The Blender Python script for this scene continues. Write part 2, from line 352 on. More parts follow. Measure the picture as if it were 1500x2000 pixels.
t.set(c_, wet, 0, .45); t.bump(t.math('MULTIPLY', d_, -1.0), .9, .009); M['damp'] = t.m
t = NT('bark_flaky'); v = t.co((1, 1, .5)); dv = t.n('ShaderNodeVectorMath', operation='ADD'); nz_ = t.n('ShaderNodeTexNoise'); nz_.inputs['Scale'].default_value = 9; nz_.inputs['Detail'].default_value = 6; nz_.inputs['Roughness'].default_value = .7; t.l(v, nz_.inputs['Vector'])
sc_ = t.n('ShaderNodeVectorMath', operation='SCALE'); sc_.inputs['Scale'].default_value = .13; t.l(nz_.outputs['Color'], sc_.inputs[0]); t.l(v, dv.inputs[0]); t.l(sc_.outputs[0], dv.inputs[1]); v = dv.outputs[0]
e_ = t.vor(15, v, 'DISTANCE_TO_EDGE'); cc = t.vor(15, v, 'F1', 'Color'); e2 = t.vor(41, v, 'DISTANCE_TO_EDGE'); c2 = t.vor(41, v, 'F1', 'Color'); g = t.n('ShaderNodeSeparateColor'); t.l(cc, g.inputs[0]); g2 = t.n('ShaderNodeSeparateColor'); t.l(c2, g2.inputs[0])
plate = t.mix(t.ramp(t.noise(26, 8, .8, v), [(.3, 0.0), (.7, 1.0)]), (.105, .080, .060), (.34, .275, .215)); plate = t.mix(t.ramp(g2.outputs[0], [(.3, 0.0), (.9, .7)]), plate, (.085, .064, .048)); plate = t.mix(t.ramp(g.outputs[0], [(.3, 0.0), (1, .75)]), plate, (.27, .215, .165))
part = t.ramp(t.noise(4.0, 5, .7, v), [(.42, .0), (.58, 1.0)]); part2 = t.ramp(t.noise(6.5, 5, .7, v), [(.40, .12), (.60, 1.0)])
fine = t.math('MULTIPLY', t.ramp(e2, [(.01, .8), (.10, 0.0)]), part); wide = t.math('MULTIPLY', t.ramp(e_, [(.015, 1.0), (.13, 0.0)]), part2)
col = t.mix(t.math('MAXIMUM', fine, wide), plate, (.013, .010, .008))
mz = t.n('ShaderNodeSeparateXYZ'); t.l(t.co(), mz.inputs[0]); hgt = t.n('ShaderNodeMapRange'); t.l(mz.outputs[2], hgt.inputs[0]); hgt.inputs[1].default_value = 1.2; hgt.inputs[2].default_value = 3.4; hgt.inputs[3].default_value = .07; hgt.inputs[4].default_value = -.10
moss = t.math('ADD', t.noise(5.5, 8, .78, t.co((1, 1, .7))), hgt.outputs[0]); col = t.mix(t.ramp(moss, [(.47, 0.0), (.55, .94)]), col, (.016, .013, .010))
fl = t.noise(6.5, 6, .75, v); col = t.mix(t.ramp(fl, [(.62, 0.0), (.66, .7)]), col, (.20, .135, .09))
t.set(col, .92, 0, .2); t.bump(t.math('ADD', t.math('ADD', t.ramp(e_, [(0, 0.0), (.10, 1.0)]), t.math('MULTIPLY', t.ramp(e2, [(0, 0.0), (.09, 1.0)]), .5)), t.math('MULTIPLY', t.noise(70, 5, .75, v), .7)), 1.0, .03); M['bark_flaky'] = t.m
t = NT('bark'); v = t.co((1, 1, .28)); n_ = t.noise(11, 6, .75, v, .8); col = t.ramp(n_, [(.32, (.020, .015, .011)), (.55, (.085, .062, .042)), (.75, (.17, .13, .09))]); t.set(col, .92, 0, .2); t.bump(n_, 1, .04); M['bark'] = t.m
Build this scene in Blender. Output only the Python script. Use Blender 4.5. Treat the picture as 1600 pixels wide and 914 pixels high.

———

=== Problem to solve ===
Output the records exactly, including every line.

=== The response ===
The Blender Python script for this scene continues. Write part 2, from line 352 on. More parts follow. Measure the picture as if it were 1500x2000 pixels.
t.set(c_, wet, 0, .45); t.bump(t.math('MULTIPLY', d_, -1.0), .9, .009); M['damp'] = t.m
t = NT('bark_flaky'); v = t.co((1, 1, .5)); dv = t.n('ShaderNodeVectorMath', operation='ADD'); nz_ = t.n('ShaderNodeTexNoise'); nz_.inputs['Scale'].default_value = 9; nz_.inputs['Detail'].default_value = 6; nz_.inputs['Roughness'].default_value = .7; t.l(v, nz_.inputs['Vector'])
sc_ = t.n('ShaderNodeVectorMath', operation='SCALE'); sc_.inputs['Scale'].default_value = .13; t.l(nz_.outputs['Color'], sc_.inputs[0]); t.l(v, dv.inputs[0]); t.l(sc_.outputs[0], dv.inputs[1]); v = dv.outputs[0]
e_ = t.vor(15, v, 'DISTANCE_TO_EDGE'); cc = t.vor(15, v, 'F1', 'Color'); e2 = t.vor(41, v, 'DISTANCE_TO_EDGE'); c2 = t.vor(41, v, 'F1', 'Color'); g = t.n('ShaderNodeSeparateColor'); t.l(cc, g.inputs[0]); g2 = t.n('ShaderNodeSeparateColor'); t.l(c2, g2.inputs[0])
plate = t.mix(t.ramp(t.noise(26, 8, .8, v), [(.3, 0.0), (.7, 1.0)]), (.105, .080, .060), (.34, .275, .215)); plate = t.mix(t.ramp(g2.outputs[0], [(.3, 0.0), (.9, .7)]), plate, (.085, .064, .048)); plate = t.mix(t.ramp(g.outputs[0], [(.3, 0.0), (1, .75)]), plate, (.27, .215, .165))
part = t.ramp(t.noise(4.0, 5, .7, v), [(.42, .0), (.58, 1.0)]); part2 = t.ramp(t.noise(6.5, 5, .7, v), [(.40, .12), (.60, 1.0)])
fine = t.math('MULTIPLY', t.ramp(e2, [(.01, .8), (.10, 0.0)]), part); wide = t.math('MULTIPLY', t.ramp(e_, [(.015, 1.0), (.13, 0.0)]), part2)
col = t.mix(t.math('MAXIMUM', fine, wide), plate, (.013, .010, .008))
mz = t.n('ShaderNodeSeparateXYZ'); t.l(t.co(), mz.inputs[0]); hgt = t.n('ShaderNodeMapRange'); t.l(mz.outputs[2], hgt.inputs[0]); hgt.inputs[1].default_value = 1.2; hgt.inputs[2].default_value = 3.4; hgt.inputs[3].default_value = .07; hgt.inputs[4].default_value = -.10
moss = t.math('ADD', t.noise(5.5, 8, .78, t.co((1, 1, .7))), hgt.outputs[0]); col = t.mix(t.ramp(moss, [(.47, 0.0), (.55, .94)]), col, (.016, .013, .010))
fl = t.noise(6.5, 6, .75, v); col = t.mix(t.ramp(fl, [(.62, 0.0), (.66, .7)]), col, (.20, .135, .09))
t.set(col, .92, 0, .2); t.bump(t.math('ADD', t.math('ADD', t.ramp(e_, [(0, 0.0), (.10, 1.0)]), t.math('MULTIPLY', t.ramp(e2, [(0, 0.0), (.09, 1.0)]), .5)), t.math('MULTIPLY', t.noise(70, 5, .75, v), .7)), 1.0, .03); M['bark_flaky'] = t.m
t = NT('bark'); v = t.co((1, 1, .28)); n_ = t.noise(11, 6, .75, v, .8); col = t.ramp(n_, [(.32, (.020, .015, .011)), (.55, (.085, .062, .042)), (.75, (.17, .13, .09))]); t.set(col, .92, 0, .2); t.bump(n_, 1, .04); M['bark'] = t.m
Build this scene in Blender. Output only the Python script. Use Blender 4.5. Treat the picture as 1600 pixels wide and 914 pixels high.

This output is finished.